The past will be brought to life for us, with recordings taken from the online museum.
Perhaps the one I came across from 1929, of small girls singing in Irish, holding hands in a field on the Aran islands, or of a small boy fishing singing about his “Uncle Dan”.
We will celebrate our bravest feats, our many successes, children playing happily in school yards and pitches, laughing with friends; children supported by the most fabulous coaches in the GAA, in soccer, gymnastics, and everything else; children being cared for by our wonderful doctors, nurses, and social workers.
We will have rooms for our sporting and artistic successes, memories we carry for a lifetime: Jack Charlton smiling; Sinéad O Connor’s voice rising.
The failings too: The treatment of Traveller children; neurodivergent and disabled children; our poor infrastructure; our country’s failure to protect children from the distracting and sometimes devastating impact of screens and social media; our threadbare mental health services; the ghost names on school registers.

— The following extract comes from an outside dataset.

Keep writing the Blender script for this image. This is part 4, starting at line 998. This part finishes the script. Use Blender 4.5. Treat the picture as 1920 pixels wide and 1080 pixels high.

This is all an act of imagination.
Meanwhile, the online Museum of Childhood is looking for a real home.
It promises “a diverse and enlightening programme of exhibitions, displays, archives, workshops, and events explores and reimagines how children and childhood can be truly cherished and celebrated in our society”.
I hope it happens.
I hope we commemorate children long gone, and chart brighter futures for children yet to come.
“We look at the world once, in childhood,” writes poet Louise Gluck.
We, in turn, must look at as many Irish childhoods as possible, and we must learn from them.